>>>

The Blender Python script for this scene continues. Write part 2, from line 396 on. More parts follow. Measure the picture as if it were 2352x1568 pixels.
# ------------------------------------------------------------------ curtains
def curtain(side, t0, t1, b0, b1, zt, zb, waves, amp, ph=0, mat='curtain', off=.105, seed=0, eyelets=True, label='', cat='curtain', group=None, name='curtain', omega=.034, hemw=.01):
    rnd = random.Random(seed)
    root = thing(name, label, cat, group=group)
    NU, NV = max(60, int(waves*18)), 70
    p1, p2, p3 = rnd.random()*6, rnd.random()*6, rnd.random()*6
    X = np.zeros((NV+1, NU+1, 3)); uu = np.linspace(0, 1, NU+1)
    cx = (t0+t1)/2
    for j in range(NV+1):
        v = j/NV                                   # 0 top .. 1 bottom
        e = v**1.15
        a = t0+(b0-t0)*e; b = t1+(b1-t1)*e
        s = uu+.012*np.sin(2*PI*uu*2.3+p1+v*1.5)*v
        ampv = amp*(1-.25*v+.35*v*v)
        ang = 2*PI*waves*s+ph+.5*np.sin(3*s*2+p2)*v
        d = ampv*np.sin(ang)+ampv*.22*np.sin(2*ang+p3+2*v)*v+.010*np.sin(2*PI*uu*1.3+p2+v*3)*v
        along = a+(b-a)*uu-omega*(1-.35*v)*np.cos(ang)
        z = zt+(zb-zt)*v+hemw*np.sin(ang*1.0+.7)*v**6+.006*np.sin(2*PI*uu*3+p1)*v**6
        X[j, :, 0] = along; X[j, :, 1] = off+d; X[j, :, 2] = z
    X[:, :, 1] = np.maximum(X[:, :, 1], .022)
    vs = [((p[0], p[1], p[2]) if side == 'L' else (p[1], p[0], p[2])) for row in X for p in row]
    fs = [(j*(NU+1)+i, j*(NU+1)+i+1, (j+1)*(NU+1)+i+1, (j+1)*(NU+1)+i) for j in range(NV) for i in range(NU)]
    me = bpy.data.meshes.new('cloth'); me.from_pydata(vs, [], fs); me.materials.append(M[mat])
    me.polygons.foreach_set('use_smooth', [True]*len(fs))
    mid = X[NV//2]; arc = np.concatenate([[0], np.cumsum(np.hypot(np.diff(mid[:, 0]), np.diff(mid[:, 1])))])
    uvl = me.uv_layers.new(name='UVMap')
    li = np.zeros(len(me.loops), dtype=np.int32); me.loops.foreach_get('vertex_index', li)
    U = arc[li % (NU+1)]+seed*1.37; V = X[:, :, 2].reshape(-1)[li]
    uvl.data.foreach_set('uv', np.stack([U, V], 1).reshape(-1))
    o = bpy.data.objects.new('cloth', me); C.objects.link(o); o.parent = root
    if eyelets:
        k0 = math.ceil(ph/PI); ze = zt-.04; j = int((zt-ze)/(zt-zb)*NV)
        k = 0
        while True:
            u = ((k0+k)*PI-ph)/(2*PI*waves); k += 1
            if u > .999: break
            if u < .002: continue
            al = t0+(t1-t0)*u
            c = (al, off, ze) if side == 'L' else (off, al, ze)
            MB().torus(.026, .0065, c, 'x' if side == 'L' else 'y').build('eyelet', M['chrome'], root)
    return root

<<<

**TASK OBJECTIVE**. Return all the data exactly as given.

**RESULT OF THE EXERCISE**.
The Blender Python script for this scene continues. Write part 2, from line 396 on. More parts follow. Measure the picture as if it were 2352x1568 pixels.
# ------------------------------------------------------------------ curtains
def curtain(side, t0, t1, b0, b1, zt, zb, waves, amp, ph=0, mat='curtain', off=.105, seed=0, eyelets=True, label='', cat='curtain', group=None, name='curtain', omega=.034, hemw=.01):
    rnd = random.Random(seed)
    root = thing(name, label, cat, group=group)
    NU, NV = max(60, int(waves*18)), 70
    p1, p2, p3 = rnd.random()*6, rnd.random()*6, rnd.random()*6
    X = np.zeros((NV+1, NU+1, 3)); uu = np.linspace(0, 1, NU+1)
    cx = (t0+t1)/2
    for j in range(NV+1):
        v = j/NV                                   # 0 top .. 1 bottom
        e = v**1.15
        a = t0+(b0-t0)*e; b = t1+(b1-t1)*e
        s = uu+.012*np.sin(2*PI*uu*2.3+p1+v*1.5)*v
        ampv = amp*(1-.25*v+.35*v*v)
        ang = 2*PI*waves*s+ph+.5*np.sin(3*s*2+p2)*v
        d = ampv*np.sin(ang)+ampv*.22*np.sin(2*ang+p3+2*v)*v+.010*np.sin(2*PI*uu*1.3+p2+v*3)*v
        along = a+(b-a)*uu-omega*(1-.35*v)*np.cos(ang)
        z = zt+(zb-zt)*v+hemw*np.sin(ang*1.0+.7)*v**6+.006*np.sin(2*PI*uu*3+p1)*v**6
        X[j, :, 0] = along; X[j, :, 1] = off+d; X[j, :, 2] = z
    X[:, :, 1] = np.maximum(X[:, :, 1], .022)
    vs = [((p[0], p[1], p[2]) if side == 'L' else (p[1], p[0], p[2])) for row in X for p in row]
    fs = [(j*(NU+1)+i, j*(NU+1)+i+1, (j+1)*(NU+1)+i+1, (j+1)*(NU+1)+i) for j in range(NV) for i in range(NU)]
    me = bpy.data.meshes.new('cloth'); me.from_pydata(vs, [], fs); me.materials.append(M[mat])
    me.polygons.foreach_set('use_smooth', [True]*len(fs))
    mid = X[NV//2]; arc = np.concatenate([[0], np.cumsum(np.hypot(np.diff(mid[:, 0]), np.diff(mid[:, 1])))])
    uvl = me.uv_layers.new(name='UVMap')
    li = np.zeros(len(me.loops), dtype=np.int32); me.loops.foreach_get('vertex_index', li)
    U = arc[li % (NU+1)]+seed*1.37; V = X[:, :, 2].reshape(-1)[li]
    uvl.data.foreach_set('uv', np.stack([U, V], 1).reshape(-1))
    o = bpy.data.objects.new('cloth', me); C.objects.link(o); o.parent = root
    if eyelets:
        k0 = math.ceil(ph/PI); ze = zt-.04; j = int((zt-ze)/(zt-zb)*NV)
        k = 0
        while True:
            u = ((k0+k)*PI-ph)/(2*PI*waves); k += 1
            if u > .999: break
            if u < .002: continue
            al = t0+(t1-t0)*u
            c = (al, off, ze) if side == 'L' else (off, al, ze)
            MB().torus(.026, .0065, c, 'x' if side == 'L' else 'y').build('eyelet', M['chrome'], root)
    return root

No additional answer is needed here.